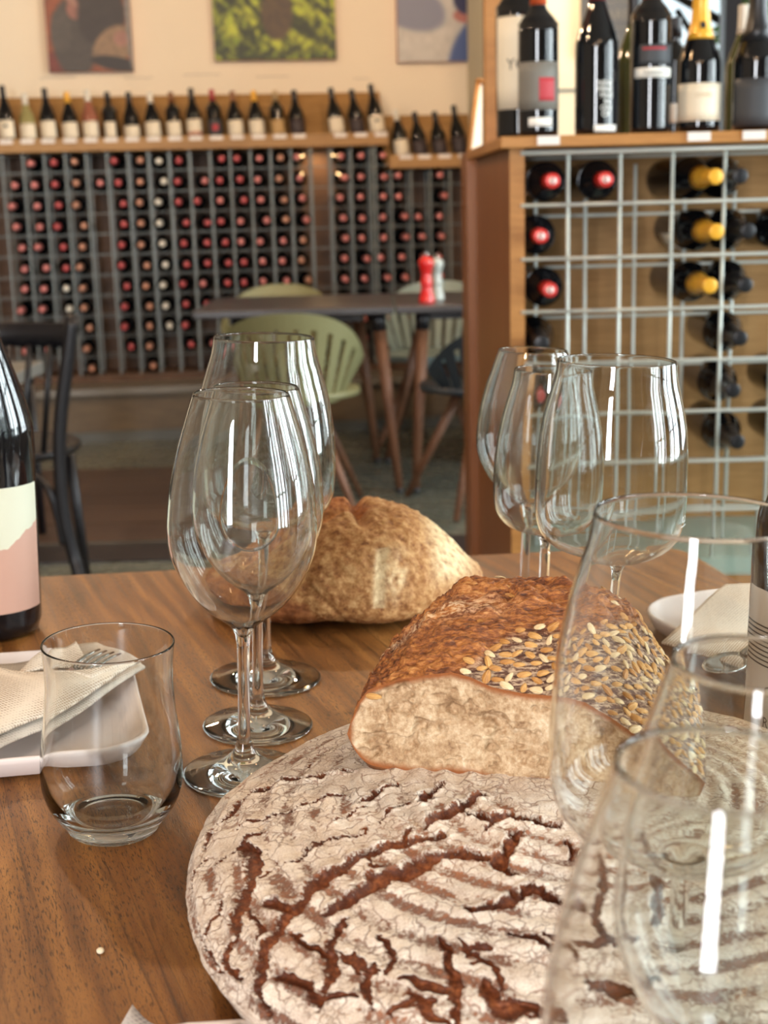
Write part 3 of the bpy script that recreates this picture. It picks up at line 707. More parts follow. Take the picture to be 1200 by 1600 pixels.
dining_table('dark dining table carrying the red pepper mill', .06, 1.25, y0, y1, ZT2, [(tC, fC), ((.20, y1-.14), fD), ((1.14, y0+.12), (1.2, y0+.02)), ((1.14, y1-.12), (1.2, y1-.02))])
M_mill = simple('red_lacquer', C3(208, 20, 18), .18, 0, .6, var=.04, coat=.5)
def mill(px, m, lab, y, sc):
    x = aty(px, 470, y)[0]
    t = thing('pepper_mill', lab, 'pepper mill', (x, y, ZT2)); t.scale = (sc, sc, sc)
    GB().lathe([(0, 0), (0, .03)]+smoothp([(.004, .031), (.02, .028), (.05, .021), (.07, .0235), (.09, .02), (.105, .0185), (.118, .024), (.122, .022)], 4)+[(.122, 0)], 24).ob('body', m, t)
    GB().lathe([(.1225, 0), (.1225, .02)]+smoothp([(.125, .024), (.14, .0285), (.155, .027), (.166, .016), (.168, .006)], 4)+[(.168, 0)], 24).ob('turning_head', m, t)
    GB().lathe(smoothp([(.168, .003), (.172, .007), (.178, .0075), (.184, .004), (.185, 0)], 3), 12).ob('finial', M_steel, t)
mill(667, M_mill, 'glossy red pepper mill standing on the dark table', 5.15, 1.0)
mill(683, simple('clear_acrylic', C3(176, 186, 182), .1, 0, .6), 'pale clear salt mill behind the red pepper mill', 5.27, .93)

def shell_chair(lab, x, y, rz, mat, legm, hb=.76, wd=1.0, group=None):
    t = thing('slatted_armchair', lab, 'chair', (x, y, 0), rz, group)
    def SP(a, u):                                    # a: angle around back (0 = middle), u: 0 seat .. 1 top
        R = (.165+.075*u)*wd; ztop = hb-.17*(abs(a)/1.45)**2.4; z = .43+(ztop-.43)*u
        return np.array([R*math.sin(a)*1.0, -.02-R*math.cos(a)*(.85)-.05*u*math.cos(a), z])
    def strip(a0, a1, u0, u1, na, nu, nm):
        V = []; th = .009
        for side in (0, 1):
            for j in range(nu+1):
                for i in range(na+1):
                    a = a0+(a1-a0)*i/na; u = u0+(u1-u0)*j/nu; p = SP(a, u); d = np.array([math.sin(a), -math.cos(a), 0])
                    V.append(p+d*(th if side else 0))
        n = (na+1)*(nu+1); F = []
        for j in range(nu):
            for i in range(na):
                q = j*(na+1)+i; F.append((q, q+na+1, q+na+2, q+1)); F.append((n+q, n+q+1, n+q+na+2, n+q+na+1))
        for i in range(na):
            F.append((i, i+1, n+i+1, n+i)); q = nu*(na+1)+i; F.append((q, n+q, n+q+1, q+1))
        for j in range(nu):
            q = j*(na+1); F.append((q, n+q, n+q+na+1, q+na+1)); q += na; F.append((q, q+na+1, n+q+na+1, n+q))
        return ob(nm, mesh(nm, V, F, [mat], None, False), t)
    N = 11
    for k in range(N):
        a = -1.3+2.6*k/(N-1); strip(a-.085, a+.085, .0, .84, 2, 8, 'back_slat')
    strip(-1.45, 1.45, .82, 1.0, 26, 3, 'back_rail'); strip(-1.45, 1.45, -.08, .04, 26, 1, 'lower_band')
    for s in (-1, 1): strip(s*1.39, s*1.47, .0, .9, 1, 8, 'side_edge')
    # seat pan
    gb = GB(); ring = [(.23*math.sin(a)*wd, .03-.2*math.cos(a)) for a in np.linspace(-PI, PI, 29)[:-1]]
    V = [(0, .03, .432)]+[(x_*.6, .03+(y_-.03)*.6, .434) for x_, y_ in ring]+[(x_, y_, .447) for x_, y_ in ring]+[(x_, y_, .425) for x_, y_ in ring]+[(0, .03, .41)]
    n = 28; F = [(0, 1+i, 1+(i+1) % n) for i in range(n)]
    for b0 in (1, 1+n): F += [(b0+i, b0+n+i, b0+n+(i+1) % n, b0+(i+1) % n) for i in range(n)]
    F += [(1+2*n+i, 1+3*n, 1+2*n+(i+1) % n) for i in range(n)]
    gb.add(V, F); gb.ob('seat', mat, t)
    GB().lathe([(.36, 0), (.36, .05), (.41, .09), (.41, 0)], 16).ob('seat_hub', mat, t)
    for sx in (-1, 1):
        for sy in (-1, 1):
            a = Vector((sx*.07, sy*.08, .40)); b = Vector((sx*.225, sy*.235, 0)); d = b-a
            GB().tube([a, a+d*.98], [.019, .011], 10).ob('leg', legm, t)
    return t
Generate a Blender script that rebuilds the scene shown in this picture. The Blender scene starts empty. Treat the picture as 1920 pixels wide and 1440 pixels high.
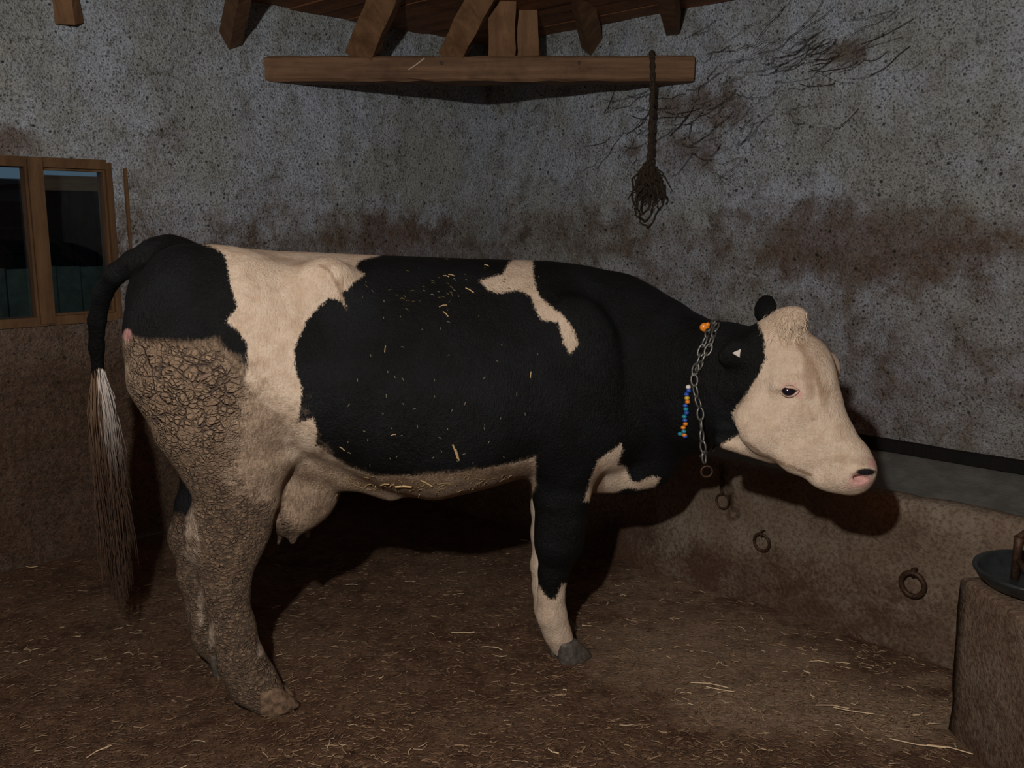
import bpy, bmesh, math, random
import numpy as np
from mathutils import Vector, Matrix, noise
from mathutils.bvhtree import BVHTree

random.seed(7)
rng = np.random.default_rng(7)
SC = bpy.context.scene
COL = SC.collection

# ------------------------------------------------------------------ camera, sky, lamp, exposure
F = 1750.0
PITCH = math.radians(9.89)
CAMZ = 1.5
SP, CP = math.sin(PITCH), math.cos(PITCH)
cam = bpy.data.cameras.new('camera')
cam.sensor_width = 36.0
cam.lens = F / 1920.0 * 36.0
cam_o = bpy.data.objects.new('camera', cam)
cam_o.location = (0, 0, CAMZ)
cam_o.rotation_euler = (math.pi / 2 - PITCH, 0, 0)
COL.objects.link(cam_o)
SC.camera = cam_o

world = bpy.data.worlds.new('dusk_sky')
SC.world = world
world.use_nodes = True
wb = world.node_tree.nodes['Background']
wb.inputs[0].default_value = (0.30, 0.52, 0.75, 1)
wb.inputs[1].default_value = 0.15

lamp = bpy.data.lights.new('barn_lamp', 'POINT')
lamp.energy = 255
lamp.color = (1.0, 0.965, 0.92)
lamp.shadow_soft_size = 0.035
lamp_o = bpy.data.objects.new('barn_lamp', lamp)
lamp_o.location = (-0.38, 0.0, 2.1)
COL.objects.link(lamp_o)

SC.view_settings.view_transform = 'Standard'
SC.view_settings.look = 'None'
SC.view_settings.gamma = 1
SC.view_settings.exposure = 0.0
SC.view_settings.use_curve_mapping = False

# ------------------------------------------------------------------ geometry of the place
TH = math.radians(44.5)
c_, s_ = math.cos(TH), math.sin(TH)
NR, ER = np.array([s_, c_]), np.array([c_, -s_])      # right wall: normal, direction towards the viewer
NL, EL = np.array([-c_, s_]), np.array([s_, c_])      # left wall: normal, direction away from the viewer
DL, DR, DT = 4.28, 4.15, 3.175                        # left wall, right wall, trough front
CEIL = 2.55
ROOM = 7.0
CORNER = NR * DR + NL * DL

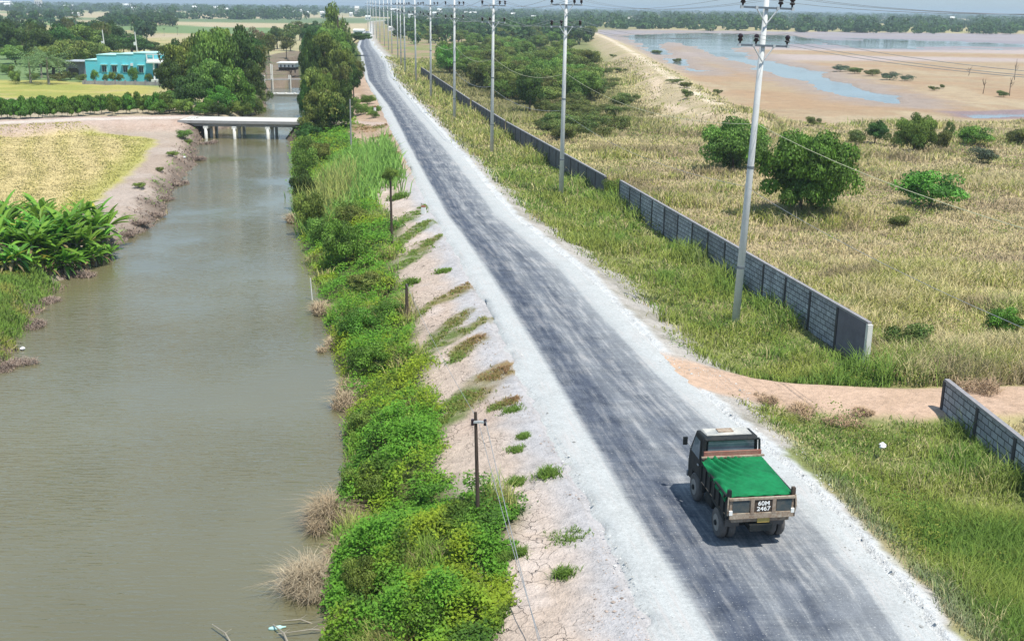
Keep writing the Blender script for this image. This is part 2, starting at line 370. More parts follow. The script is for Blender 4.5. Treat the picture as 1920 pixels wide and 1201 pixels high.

= = =

▶ [Written problem]:
Give back exactly the lines from the first line of the data through the line with "mill', 5.27, .93)", pictures excluded.

▶ [Task solution]:
Write part 3 of the bpy script that recreates this picture. It picks up at line 707. More parts follow. Take the picture to be 1200 by 1600 pixels.
dining_table('dark dining table carrying the red pepper mill', .06, 1.25, y0, y1, ZT2, [(tC, fC), ((.20, y1-.14), fD), ((1.14, y0+.12), (1.2, y0+.02)), ((1.14, y1-.12), (1.2, y1-.02))])
M_mill = simple('red_lacquer', C3(208, 20, 18), .18, 0, .6, var=.04, coat=.5)
def mill(px, m, lab, y, sc):
    x = aty(px, 470, y)[0]
    t = thing('pepper_mill', lab, 'pepper mill', (x, y, ZT2)); t.scale = (sc, sc, sc)
    GB().lathe([(0, 0), (0, .03)]+smoothp([(.004, .031), (.02, .028), (.05, .021), (.07, .0235), (.09, .02), (.105, .0185), (.118, .024), (.122, .022)], 4)+[(.122, 0)], 24).ob('body', m, t)
    GB().lathe([(.1225, 0), (.1225, .02)]+smoothp([(.125, .024), (.14, .0285), (.155, .027), (.166, .016), (.168, .006)], 4)+[(.168, 0)], 24).ob('turning_head', m, t)
    GB().lathe(smoothp([(.168, .003), (.172, .007), (.178, .0075), (.184, .004), (.185, 0)], 3), 12).ob('finial', M_steel, t)
mill(667, M_mill, 'glossy red pepper mill standing on the dark table', 5.15, 1.0)
mill(683, simple('clear_acrylic', C3(176, 186, 182), .1, 0, .6), 'pale clear salt mill behind the red pepper mill', 5.27, .93)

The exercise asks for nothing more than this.